**THE PROBLEM**
Exactly repeat the full listing that follows.

**DATASET EXTRACT**
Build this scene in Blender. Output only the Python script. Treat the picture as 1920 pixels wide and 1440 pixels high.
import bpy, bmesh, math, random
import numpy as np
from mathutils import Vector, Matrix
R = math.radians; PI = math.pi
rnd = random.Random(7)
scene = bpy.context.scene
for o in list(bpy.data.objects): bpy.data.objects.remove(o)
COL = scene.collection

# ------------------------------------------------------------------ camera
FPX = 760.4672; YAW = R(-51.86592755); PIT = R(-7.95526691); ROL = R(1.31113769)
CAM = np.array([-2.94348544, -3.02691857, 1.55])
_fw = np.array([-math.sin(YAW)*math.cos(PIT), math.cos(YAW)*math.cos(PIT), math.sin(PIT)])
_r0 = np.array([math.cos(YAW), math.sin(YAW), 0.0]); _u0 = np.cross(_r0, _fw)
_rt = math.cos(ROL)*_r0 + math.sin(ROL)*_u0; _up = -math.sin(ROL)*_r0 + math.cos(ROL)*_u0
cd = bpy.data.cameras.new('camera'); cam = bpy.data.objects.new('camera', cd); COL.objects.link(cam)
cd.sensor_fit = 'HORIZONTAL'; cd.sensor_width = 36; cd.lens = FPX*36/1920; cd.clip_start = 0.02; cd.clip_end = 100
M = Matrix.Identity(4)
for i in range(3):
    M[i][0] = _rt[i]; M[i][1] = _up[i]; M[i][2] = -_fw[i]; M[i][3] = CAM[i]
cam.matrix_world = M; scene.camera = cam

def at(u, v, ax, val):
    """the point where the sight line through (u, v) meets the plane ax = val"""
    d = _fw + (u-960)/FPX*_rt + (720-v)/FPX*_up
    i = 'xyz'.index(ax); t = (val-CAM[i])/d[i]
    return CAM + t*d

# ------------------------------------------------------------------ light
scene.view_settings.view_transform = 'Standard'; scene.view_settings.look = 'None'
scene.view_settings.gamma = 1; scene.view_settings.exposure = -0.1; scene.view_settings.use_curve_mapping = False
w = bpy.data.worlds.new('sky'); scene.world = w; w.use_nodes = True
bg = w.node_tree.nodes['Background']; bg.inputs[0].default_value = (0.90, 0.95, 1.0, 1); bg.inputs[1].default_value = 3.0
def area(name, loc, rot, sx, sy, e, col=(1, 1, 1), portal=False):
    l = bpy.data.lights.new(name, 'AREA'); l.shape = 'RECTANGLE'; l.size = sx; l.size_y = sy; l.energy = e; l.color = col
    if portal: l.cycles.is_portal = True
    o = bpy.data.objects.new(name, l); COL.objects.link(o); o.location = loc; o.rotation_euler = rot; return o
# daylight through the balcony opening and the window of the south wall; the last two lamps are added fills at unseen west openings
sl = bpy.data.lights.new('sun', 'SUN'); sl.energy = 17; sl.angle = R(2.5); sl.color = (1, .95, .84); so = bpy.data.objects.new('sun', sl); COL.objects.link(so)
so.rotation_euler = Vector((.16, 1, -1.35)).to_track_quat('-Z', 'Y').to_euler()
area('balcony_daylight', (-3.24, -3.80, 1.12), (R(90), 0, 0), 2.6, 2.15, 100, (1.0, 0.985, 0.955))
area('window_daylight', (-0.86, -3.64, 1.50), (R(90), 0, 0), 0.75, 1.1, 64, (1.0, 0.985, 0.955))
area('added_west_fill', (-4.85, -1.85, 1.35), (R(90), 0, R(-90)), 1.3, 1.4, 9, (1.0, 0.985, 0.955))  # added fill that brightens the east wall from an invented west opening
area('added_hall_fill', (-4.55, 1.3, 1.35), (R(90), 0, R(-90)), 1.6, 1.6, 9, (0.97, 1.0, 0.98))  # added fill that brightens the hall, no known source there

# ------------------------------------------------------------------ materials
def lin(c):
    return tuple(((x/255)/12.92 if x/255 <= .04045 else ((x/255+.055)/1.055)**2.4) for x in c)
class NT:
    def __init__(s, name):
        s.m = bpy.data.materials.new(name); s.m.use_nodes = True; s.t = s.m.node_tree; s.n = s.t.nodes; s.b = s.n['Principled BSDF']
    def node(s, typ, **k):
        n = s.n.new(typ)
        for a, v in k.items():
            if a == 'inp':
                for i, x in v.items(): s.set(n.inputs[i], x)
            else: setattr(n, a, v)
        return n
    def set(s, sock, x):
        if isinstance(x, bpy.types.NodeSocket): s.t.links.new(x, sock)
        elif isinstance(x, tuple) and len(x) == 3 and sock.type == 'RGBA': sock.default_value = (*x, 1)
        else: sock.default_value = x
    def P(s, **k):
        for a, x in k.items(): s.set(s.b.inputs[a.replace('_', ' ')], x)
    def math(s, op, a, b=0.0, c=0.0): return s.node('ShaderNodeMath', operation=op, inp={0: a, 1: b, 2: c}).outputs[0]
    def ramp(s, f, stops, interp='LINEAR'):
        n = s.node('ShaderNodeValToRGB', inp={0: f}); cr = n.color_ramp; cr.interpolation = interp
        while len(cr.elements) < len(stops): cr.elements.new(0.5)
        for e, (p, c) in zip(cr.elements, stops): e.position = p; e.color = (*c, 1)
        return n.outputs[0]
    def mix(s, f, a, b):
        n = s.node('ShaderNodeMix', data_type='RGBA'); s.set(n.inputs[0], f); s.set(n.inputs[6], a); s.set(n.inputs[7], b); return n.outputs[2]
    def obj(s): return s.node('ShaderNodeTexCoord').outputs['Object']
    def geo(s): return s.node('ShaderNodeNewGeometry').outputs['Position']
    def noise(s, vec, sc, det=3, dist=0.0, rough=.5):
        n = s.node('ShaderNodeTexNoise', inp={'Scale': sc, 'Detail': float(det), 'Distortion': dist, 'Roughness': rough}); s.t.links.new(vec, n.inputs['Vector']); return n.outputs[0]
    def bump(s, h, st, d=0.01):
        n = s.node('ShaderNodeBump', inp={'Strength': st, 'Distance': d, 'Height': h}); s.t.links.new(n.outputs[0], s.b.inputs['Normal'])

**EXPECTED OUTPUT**
Build this scene in Blender. Output only the Python script. Treat the picture as 1920 pixels wide and 1440 pixels high.
import bpy, bmesh, math, random
import numpy as np
from mathutils import Vector, Matrix
R = math.radians; PI = math.pi
rnd = random.Random(7)
scene = bpy.context.scene
for o in list(bpy.data.objects): bpy.data.objects.remove(o)
COL = scene.collection

# ------------------------------------------------------------------ camera
FPX = 760.4672; YAW = R(-51.86592755); PIT = R(-7.95526691); ROL = R(1.31113769)
CAM = np.array([-2.94348544, -3.02691857, 1.55])
_fw = np.array([-math.sin(YAW)*math.cos(PIT), math.cos(YAW)*math.cos(PIT), math.sin(PIT)])
_r0 = np.array([math.cos(YAW), math.sin(YAW), 0.0]); _u0 = np.cross(_r0, _fw)
_rt = math.cos(ROL)*_r0 + math.sin(ROL)*_u0; _up = -math.sin(ROL)*_r0 + math.cos(ROL)*_u0
cd = bpy.data.cameras.new('camera'); cam = bpy.data.objects.new('camera', cd); COL.objects.link(cam)
cd.sensor_fit = 'HORIZONTAL'; cd.sensor_width = 36; cd.lens = FPX*36/1920; cd.clip_start = 0.02; cd.clip_end = 100
M = Matrix.Identity(4)
for i in range(3):
    M[i][0] = _rt[i]; M[i][1] = _up[i]; M[i][2] = -_fw[i]; M[i][3] = CAM[i]
cam.matrix_world = M; scene.camera = cam

def at(u, v, ax, val):
    """the point where the sight line through (u, v) meets the plane ax = val"""
    d = _fw + (u-960)/FPX*_rt + (720-v)/FPX*_up
    i = 'xyz'.index(ax); t = (val-CAM[i])/d[i]
    return CAM + t*d

# ------------------------------------------------------------------ light
scene.view_settings.view_transform = 'Standard'; scene.view_settings.look = 'None'
scene.view_settings.gamma = 1; scene.view_settings.exposure = -0.1; scene.view_settings.use_curve_mapping = False
w = bpy.data.worlds.new('sky'); scene.world = w; w.use_nodes = True
bg = w.node_tree.nodes['Background']; bg.inputs[0].default_value = (0.90, 0.95, 1.0, 1); bg.inputs[1].default_value = 3.0
def area(name, loc, rot, sx, sy, e, col=(1, 1, 1), portal=False):
    l = bpy.data.lights.new(name, 'AREA'); l.shape = 'RECTANGLE'; l.size = sx; l.size_y = sy; l.energy = e; l.color = col
    if portal: l.cycles.is_portal = True
    o = bpy.data.objects.new(name, l); COL.objects.link(o); o.location = loc; o.rotation_euler = rot; return o
# daylight through the balcony opening and the window of the south wall; the last two lamps are added fills at unseen west openings
sl = bpy.data.lights.new('sun', 'SUN'); sl.energy = 17; sl.angle = R(2.5); sl.color = (1, .95, .84); so = bpy.data.objects.new('sun', sl); COL.objects.link(so)
so.rotation_euler = Vector((.16, 1, -1.35)).to_track_quat('-Z', 'Y').to_euler()
area('balcony_daylight', (-3.24, -3.80, 1.12), (R(90), 0, 0), 2.6, 2.15, 100, (1.0, 0.985, 0.955))
area('window_daylight', (-0.86, -3.64, 1.50), (R(90), 0, 0), 0.75, 1.1, 64, (1.0, 0.985, 0.955))
area('added_west_fill', (-4.85, -1.85, 1.35), (R(90), 0, R(-90)), 1.3, 1.4, 9, (1.0, 0.985, 0.955))  # added fill that brightens the east wall from an invented west opening
area('added_hall_fill', (-4.55, 1.3, 1.35), (R(90), 0, R(-90)), 1.6, 1.6, 9, (0.97, 1.0, 0.98))  # added fill that brightens the hall, no known source there

# ------------------------------------------------------------------ materials
def lin(c):
    return tuple(((x/255)/12.92 if x/255 <= .04045 else ((x/255+.055)/1.055)**2.4) for x in c)
class NT:
    def __init__(s, name):
        s.m = bpy.data.materials.new(name); s.m.use_nodes = True; s.t = s.m.node_tree; s.n = s.t.nodes; s.b = s.n['Principled BSDF']
    def node(s, typ, **k):
        n = s.n.new(typ)
        for a, v in k.items():
            if a == 'inp':
                for i, x in v.items(): s.set(n.inputs[i], x)
            else: setattr(n, a, v)
        return n
    def set(s, sock, x):
        if isinstance(x, bpy.types.NodeSocket): s.t.links.new(x, sock)
        elif isinstance(x, tuple) and len(x) == 3 and sock.type == 'RGBA': sock.default_value = (*x, 1)
        else: sock.default_value = x
    def P(s, **k):
        for a, x in k.items(): s.set(s.b.inputs[a.replace('_', ' ')], x)
    def math(s, op, a, b=0.0, c=0.0): return s.node('ShaderNodeMath', operation=op, inp={0: a, 1: b, 2: c}).outputs[0]
    def ramp(s, f, stops, interp='LINEAR'):
        n = s.node('ShaderNodeValToRGB', inp={0: f}); cr = n.color_ramp; cr.interpolation = interp
        while len(cr.elements) < len(stops): cr.elements.new(0.5)
        for e, (p, c) in zip(cr.elements, stops): e.position = p; e.color = (*c, 1)
        return n.outputs[0]
    def mix(s, f, a, b):
        n = s.node('ShaderNodeMix', data_type='RGBA'); s.set(n.inputs[0], f); s.set(n.inputs[6], a); s.set(n.inputs[7], b); return n.outputs[2]
    def obj(s): return s.node('ShaderNodeTexCoord').outputs['Object']
    def geo(s): return s.node('ShaderNodeNewGeometry').outputs['Position']
    def noise(s, vec, sc, det=3, dist=0.0, rough=.5):
        n = s.node('ShaderNodeTexNoise', inp={'Scale': sc, 'Detail': float(det), 'Distortion': dist, 'Roughness': rough}); s.t.links.new(vec, n.inputs['Vector']); return n.outputs[0]
    def bump(s, h, st, d=0.01):
        n = s.node('ShaderNodeBump', inp={'Strength': st, 'Distance': d, 'Height': h}); s.t.links.new(n.outputs[0], s.b.inputs['Normal'])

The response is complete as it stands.